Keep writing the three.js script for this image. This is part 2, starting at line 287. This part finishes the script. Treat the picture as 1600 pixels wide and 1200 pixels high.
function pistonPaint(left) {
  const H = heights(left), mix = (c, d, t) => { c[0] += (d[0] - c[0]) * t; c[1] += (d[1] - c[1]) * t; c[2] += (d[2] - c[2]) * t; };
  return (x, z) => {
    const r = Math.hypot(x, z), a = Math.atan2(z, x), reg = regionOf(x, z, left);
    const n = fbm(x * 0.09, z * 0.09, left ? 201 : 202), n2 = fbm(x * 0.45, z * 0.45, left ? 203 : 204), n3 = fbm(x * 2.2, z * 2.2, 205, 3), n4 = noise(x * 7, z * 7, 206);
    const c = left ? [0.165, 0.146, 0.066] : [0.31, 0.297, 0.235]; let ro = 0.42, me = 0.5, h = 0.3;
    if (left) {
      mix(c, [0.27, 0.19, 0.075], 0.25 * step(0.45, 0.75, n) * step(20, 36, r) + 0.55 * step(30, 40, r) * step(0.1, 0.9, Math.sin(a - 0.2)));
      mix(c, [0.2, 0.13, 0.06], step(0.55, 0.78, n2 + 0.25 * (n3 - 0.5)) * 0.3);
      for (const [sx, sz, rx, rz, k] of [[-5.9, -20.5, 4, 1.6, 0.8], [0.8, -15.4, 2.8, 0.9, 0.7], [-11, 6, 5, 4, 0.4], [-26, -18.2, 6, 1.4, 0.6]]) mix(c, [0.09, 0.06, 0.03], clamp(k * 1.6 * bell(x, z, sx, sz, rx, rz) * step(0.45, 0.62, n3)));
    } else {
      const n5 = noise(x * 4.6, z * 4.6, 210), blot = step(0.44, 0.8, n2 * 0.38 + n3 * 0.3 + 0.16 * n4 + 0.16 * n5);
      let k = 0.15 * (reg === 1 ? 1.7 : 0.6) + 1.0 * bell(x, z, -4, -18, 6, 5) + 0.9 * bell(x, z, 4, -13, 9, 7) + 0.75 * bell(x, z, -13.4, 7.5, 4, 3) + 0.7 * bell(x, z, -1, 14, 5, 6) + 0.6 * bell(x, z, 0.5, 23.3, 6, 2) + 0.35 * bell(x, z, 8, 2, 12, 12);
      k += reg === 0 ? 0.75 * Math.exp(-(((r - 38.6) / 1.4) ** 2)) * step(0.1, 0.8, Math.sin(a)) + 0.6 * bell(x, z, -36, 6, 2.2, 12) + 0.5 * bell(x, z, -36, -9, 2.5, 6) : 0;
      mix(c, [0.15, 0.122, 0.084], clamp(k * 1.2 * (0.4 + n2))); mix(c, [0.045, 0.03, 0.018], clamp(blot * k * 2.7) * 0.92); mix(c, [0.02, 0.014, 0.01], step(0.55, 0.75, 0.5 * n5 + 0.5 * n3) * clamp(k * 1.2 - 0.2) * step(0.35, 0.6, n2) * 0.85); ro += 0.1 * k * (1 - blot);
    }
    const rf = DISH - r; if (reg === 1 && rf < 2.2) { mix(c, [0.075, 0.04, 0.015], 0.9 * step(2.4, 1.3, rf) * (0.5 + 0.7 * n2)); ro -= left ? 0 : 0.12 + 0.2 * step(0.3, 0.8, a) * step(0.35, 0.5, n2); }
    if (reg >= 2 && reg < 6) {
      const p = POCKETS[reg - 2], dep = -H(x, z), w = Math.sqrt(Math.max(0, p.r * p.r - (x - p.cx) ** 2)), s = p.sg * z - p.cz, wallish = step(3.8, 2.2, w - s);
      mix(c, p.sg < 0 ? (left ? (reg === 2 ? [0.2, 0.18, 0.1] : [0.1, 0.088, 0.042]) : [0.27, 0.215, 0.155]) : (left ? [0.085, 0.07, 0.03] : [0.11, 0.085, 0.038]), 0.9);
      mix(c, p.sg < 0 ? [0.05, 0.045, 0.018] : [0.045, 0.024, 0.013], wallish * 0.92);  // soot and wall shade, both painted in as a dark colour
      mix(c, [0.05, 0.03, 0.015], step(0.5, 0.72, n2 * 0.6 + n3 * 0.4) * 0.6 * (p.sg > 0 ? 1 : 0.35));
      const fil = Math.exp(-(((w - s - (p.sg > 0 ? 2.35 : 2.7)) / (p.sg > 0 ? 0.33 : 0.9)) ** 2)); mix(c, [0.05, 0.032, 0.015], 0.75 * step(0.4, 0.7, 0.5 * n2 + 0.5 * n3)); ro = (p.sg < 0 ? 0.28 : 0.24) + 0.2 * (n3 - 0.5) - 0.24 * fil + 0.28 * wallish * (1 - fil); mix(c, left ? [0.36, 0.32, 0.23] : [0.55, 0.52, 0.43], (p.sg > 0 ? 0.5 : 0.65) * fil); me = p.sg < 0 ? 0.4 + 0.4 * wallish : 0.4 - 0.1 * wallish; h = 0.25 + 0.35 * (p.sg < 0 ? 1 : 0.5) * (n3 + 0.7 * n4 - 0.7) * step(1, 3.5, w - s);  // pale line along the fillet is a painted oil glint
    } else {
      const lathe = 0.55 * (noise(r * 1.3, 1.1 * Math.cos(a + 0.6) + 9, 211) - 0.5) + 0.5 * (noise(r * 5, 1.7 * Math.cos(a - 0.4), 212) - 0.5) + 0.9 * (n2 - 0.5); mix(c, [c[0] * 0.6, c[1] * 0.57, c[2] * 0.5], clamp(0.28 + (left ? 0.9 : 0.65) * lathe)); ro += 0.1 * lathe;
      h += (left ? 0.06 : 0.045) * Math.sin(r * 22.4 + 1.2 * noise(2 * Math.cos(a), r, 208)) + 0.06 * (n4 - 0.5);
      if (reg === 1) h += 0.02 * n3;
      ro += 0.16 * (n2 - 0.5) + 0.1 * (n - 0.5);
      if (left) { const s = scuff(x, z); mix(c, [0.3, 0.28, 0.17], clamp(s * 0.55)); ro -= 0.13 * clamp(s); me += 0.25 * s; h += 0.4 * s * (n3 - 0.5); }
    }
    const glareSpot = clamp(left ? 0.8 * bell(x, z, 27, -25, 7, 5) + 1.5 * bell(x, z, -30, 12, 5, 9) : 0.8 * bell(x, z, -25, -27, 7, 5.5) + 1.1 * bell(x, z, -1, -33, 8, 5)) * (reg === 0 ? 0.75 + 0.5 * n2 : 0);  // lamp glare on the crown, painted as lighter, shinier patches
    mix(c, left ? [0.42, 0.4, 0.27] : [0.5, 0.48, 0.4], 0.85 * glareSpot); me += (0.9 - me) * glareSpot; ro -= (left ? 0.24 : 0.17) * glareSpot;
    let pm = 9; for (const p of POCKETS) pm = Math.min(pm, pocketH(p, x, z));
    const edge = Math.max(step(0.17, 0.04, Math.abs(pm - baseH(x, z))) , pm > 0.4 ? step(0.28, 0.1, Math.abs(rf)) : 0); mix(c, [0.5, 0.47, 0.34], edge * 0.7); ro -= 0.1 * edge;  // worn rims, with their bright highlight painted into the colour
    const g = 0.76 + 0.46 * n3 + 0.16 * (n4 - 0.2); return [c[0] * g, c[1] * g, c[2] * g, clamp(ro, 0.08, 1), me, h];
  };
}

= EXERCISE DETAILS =
Reproduce the complete data exactly as presented above.

= EXPECTED ANSWER =
Keep writing the three.js script for this image. This is part 2, starting at line 287. This part finishes the script. Treat the picture as 1600 pixels wide and 1200 pixels high.
function pistonPaint(left) {
  const H = heights(left), mix = (c, d, t) => { c[0] += (d[0] - c[0]) * t; c[1] += (d[1] - c[1]) * t; c[2] += (d[2] - c[2]) * t; };
  return (x, z) => {
    const r = Math.hypot(x, z), a = Math.atan2(z, x), reg = regionOf(x, z, left);
    const n = fbm(x * 0.09, z * 0.09, left ? 201 : 202), n2 = fbm(x * 0.45, z * 0.45, left ? 203 : 204), n3 = fbm(x * 2.2, z * 2.2, 205, 3), n4 = noise(x * 7, z * 7, 206);
    const c = left ? [0.165, 0.146, 0.066] : [0.31, 0.297, 0.235]; let ro = 0.42, me = 0.5, h = 0.3;
    if (left) {
      mix(c, [0.27, 0.19, 0.075], 0.25 * step(0.45, 0.75, n) * step(20, 36, r) + 0.55 * step(30, 40, r) * step(0.1, 0.9, Math.sin(a - 0.2)));
      mix(c, [0.2, 0.13, 0.06], step(0.55, 0.78, n2 + 0.25 * (n3 - 0.5)) * 0.3);
      for (const [sx, sz, rx, rz, k] of [[-5.9, -20.5, 4, 1.6, 0.8], [0.8, -15.4, 2.8, 0.9, 0.7], [-11, 6, 5, 4, 0.4], [-26, -18.2, 6, 1.4, 0.6]]) mix(c, [0.09, 0.06, 0.03], clamp(k * 1.6 * bell(x, z, sx, sz, rx, rz) * step(0.45, 0.62, n3)));
    } else {
      const n5 = noise(x * 4.6, z * 4.6, 210), blot = step(0.44, 0.8, n2 * 0.38 + n3 * 0.3 + 0.16 * n4 + 0.16 * n5);
      let k = 0.15 * (reg === 1 ? 1.7 : 0.6) + 1.0 * bell(x, z, -4, -18, 6, 5) + 0.9 * bell(x, z, 4, -13, 9, 7) + 0.75 * bell(x, z, -13.4, 7.5, 4, 3) + 0.7 * bell(x, z, -1, 14, 5, 6) + 0.6 * bell(x, z, 0.5, 23.3, 6, 2) + 0.35 * bell(x, z, 8, 2, 12, 12);
      k += reg === 0 ? 0.75 * Math.exp(-(((r - 38.6) / 1.4) ** 2)) * step(0.1, 0.8, Math.sin(a)) + 0.6 * bell(x, z, -36, 6, 2.2, 12) + 0.5 * bell(x, z, -36, -9, 2.5, 6) : 0;
      mix(c, [0.15, 0.122, 0.084], clamp(k * 1.2 * (0.4 + n2))); mix(c, [0.045, 0.03, 0.018], clamp(blot * k * 2.7) * 0.92); mix(c, [0.02, 0.014, 0.01], step(0.55, 0.75, 0.5 * n5 + 0.5 * n3) * clamp(k * 1.2 - 0.2) * step(0.35, 0.6, n2) * 0.85); ro += 0.1 * k * (1 - blot);
    }
    const rf = DISH - r; if (reg === 1 && rf < 2.2) { mix(c, [0.075, 0.04, 0.015], 0.9 * step(2.4, 1.3, rf) * (0.5 + 0.7 * n2)); ro -= left ? 0 : 0.12 + 0.2 * step(0.3, 0.8, a) * step(0.35, 0.5, n2); }
    if (reg >= 2 && reg < 6) {
      const p = POCKETS[reg - 2], dep = -H(x, z), w = Math.sqrt(Math.max(0, p.r * p.r - (x - p.cx) ** 2)), s = p.sg * z - p.cz, wallish = step(3.8, 2.2, w - s);
      mix(c, p.sg < 0 ? (left ? (reg === 2 ? [0.2, 0.18, 0.1] : [0.1, 0.088, 0.042]) : [0.27, 0.215, 0.155]) : (left ? [0.085, 0.07, 0.03] : [0.11, 0.085, 0.038]), 0.9);
      mix(c, p.sg < 0 ? [0.05, 0.045, 0.018] : [0.045, 0.024, 0.013], wallish * 0.92);  // soot and wall shade, both painted in as a dark colour
      mix(c, [0.05, 0.03, 0.015], step(0.5, 0.72, n2 * 0.6 + n3 * 0.4) * 0.6 * (p.sg > 0 ? 1 : 0.35));
      const fil = Math.exp(-(((w - s - (p.sg > 0 ? 2.35 : 2.7)) / (p.sg > 0 ? 0.33 : 0.9)) ** 2)); mix(c, [0.05, 0.032, 0.015], 0.75 * step(0.4, 0.7, 0.5 * n2 + 0.5 * n3)); ro = (p.sg < 0 ? 0.28 : 0.24) + 0.2 * (n3 - 0.5) - 0.24 * fil + 0.28 * wallish * (1 - fil); mix(c, left ? [0.36, 0.32, 0.23] : [0.55, 0.52, 0.43], (p.sg > 0 ? 0.5 : 0.65) * fil); me = p.sg < 0 ? 0.4 + 0.4 * wallish : 0.4 - 0.1 * wallish; h = 0.25 + 0.35 * (p.sg < 0 ? 1 : 0.5) * (n3 + 0.7 * n4 - 0.7) * step(1, 3.5, w - s);  // pale line along the fillet is a painted oil glint
    } else {
      const lathe = 0.55 * (noise(r * 1.3, 1.1 * Math.cos(a + 0.6) + 9, 211) - 0.5) + 0.5 * (noise(r * 5, 1.7 * Math.cos(a - 0.4), 212) - 0.5) + 0.9 * (n2 - 0.5); mix(c, [c[0] * 0.6, c[1] * 0.57, c[2] * 0.5], clamp(0.28 + (left ? 0.9 : 0.65) * lathe)); ro += 0.1 * lathe;
      h += (left ? 0.06 : 0.045) * Math.sin(r * 22.4 + 1.2 * noise(2 * Math.cos(a), r, 208)) + 0.06 * (n4 - 0.5);
      if (reg === 1) h += 0.02 * n3;
      ro += 0.16 * (n2 - 0.5) + 0.1 * (n - 0.5);
      if (left) { const s = scuff(x, z); mix(c, [0.3, 0.28, 0.17], clamp(s * 0.55)); ro -= 0.13 * clamp(s); me += 0.25 * s; h += 0.4 * s * (n3 - 0.5); }
    }
    const glareSpot = clamp(left ? 0.8 * bell(x, z, 27, -25, 7, 5) + 1.5 * bell(x, z, -30, 12, 5, 9) : 0.8 * bell(x, z, -25, -27, 7, 5.5) + 1.1 * bell(x, z, -1, -33, 8, 5)) * (reg === 0 ? 0.75 + 0.5 * n2 : 0);  // lamp glare on the crown, painted as lighter, shinier patches
    mix(c, left ? [0.42, 0.4, 0.27] : [0.5, 0.48, 0.4], 0.85 * glareSpot); me += (0.9 - me) * glareSpot; ro -= (left ? 0.24 : 0.17) * glareSpot;
    let pm = 9; for (const p of POCKETS) pm = Math.min(pm, pocketH(p, x, z));
    const edge = Math.max(step(0.17, 0.04, Math.abs(pm - baseH(x, z))) , pm > 0.4 ? step(0.28, 0.1, Math.abs(rf)) : 0); mix(c, [0.5, 0.47, 0.34], edge * 0.7); ro -= 0.1 * edge;  // worn rims, with their bright highlight painted into the colour
    const g = 0.76 + 0.46 * n3 + 0.16 * (n4 - 0.2); return [c[0] * g, c[1] * g, c[2] * g, clamp(ro, 0.08, 1), me, h];
  };
}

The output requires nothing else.